MATERIAL:
* Begin *
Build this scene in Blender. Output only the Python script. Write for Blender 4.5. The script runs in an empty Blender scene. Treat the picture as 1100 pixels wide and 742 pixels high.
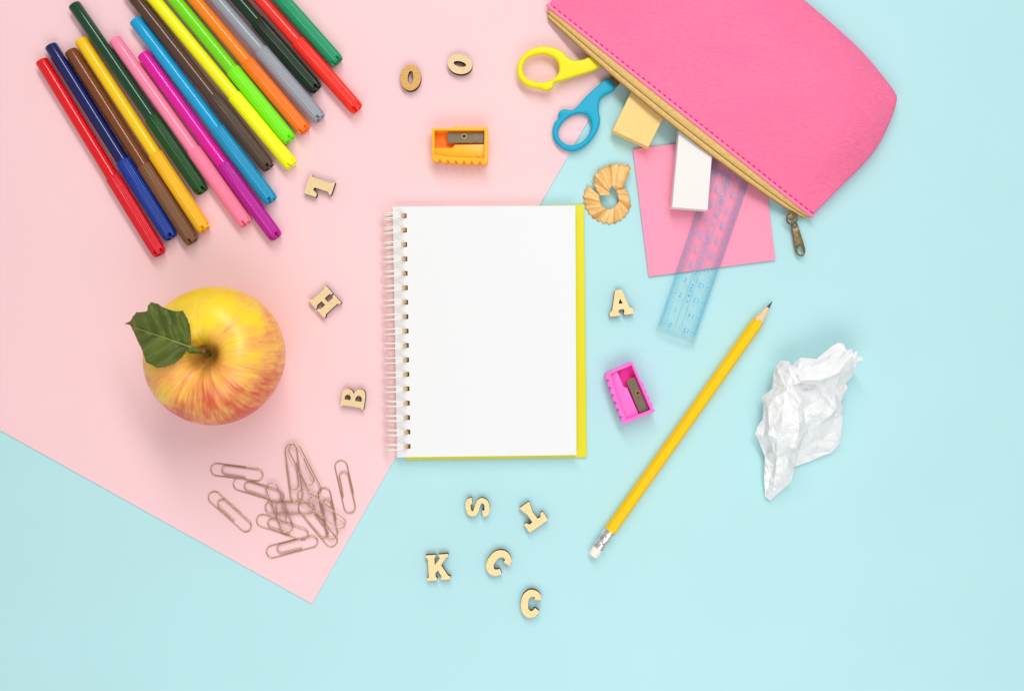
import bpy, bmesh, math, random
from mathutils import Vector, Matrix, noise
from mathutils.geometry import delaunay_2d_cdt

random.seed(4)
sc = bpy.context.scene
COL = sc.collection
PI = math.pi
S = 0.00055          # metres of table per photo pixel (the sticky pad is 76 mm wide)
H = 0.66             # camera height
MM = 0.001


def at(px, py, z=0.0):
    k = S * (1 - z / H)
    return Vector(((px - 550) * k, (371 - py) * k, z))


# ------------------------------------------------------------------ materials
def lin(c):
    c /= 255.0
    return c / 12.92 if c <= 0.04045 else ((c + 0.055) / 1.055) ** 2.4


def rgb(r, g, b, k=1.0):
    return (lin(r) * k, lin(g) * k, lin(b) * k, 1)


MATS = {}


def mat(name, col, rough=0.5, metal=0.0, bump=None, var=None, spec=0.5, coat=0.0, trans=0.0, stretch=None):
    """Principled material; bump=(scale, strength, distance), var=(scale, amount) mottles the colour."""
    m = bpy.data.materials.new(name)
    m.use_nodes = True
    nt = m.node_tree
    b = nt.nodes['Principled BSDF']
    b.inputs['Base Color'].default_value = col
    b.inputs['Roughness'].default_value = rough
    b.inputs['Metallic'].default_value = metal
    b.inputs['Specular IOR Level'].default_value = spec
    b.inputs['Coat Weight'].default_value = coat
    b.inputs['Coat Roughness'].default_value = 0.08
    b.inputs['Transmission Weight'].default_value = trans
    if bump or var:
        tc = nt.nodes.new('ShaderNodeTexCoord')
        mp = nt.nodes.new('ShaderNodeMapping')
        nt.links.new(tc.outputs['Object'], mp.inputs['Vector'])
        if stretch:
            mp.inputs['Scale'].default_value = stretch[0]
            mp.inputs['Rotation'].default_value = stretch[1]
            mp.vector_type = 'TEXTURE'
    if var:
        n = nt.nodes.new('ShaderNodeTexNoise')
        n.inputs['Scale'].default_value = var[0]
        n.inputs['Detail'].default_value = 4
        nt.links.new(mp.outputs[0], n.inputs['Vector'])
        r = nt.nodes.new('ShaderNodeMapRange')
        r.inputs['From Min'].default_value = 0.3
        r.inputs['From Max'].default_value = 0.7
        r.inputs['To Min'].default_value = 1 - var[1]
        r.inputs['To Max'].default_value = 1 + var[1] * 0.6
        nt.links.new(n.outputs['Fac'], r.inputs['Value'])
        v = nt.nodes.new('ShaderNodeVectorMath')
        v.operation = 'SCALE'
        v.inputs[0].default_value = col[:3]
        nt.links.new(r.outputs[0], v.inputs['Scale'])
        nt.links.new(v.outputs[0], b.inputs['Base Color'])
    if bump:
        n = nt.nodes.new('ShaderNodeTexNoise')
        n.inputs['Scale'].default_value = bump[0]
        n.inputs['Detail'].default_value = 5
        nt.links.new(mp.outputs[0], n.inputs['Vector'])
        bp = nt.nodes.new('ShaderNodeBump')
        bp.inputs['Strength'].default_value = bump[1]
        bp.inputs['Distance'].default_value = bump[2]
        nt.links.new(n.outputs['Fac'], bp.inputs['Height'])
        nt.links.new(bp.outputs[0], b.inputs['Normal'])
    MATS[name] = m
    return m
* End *
Restate the listing above word for word, and skip the pictures.

Build this scene in Blender. Output only the Python script. Write for Blender 4.5. The script runs in an empty Blender scene. Treat the picture as 1100 pixels wide and 742 pixels high.
import bpy, bmesh, math, random
from mathutils import Vector, Matrix, noise
from mathutils.geometry import delaunay_2d_cdt

random.seed(4)
sc = bpy.context.scene
COL = sc.collection
PI = math.pi
S = 0.00055          # metres of table per photo pixel (the sticky pad is 76 mm wide)
H = 0.66             # camera height
MM = 0.001


def at(px, py, z=0.0):
    k = S * (1 - z / H)
    return Vector(((px - 550) * k, (371 - py) * k, z))


# ------------------------------------------------------------------ materials
def lin(c):
    c /= 255.0
    return c / 12.92 if c <= 0.04045 else ((c + 0.055) / 1.055) ** 2.4


def rgb(r, g, b, k=1.0):
    return (lin(r) * k, lin(g) * k, lin(b) * k, 1)


MATS = {}


def mat(name, col, rough=0.5, metal=0.0, bump=None, var=None, spec=0.5, coat=0.0, trans=0.0, stretch=None):
    """Principled material; bump=(scale, strength, distance), var=(scale, amount) mottles the colour."""
    m = bpy.data.materials.new(name)
    m.use_nodes = True
    nt = m.node_tree
    b = nt.nodes['Principled BSDF']
    b.inputs['Base Color'].default_value = col
    b.inputs['Roughness'].default_value = rough
    b.inputs['Metallic'].default_value = metal
    b.inputs['Specular IOR Level'].default_value = spec
    b.inputs['Coat Weight'].default_value = coat
    b.inputs['Coat Roughness'].default_value = 0.08
    b.inputs['Transmission Weight'].default_value = trans
    if bump or var:
        tc = nt.nodes.new('ShaderNodeTexCoord')
        mp = nt.nodes.new('ShaderNodeMapping')
        nt.links.new(tc.outputs['Object'], mp.inputs['Vector'])
        if stretch:
            mp.inputs['Scale'].default_value = stretch[0]
            mp.inputs['Rotation'].default_value = stretch[1]
            mp.vector_type = 'TEXTURE'
    if var:
        n = nt.nodes.new('ShaderNodeTexNoise')
        n.inputs['Scale'].default_value = var[0]
        n.inputs['Detail'].default_value = 4
        nt.links.new(mp.outputs[0], n.inputs['Vector'])
        r = nt.nodes.new('ShaderNodeMapRange')
        r.inputs['From Min'].default_value = 0.3
        r.inputs['From Max'].default_value = 0.7
        r.inputs['To Min'].default_value = 1 - var[1]
        r.inputs['To Max'].default_value = 1 + var[1] * 0.6
        nt.links.new(n.outputs['Fac'], r.inputs['Value'])
        v = nt.nodes.new('ShaderNodeVectorMath')
        v.operation = 'SCALE'
        v.inputs[0].default_value = col[:3]
        nt.links.new(r.outputs[0], v.inputs['Scale'])
        nt.links.new(v.outputs[0], b.inputs['Base Color'])
    if bump:
        n = nt.nodes.new('ShaderNodeTexNoise')
        n.inputs['Scale'].default_value = bump[0]
        n.inputs['Detail'].default_value = 5
        nt.links.new(mp.outputs[0], n.inputs['Vector'])
        bp = nt.nodes.new('ShaderNodeBump')
        bp.inputs['Strength'].default_value = bump[1]
        bp.inputs['Distance'].default_value = bump[2]
        nt.links.new(n.outputs['Fac'], bp.inputs['Height'])
        nt.links.new(bp.outputs[0], b.inputs['Normal'])
    MATS[name] = m
    return m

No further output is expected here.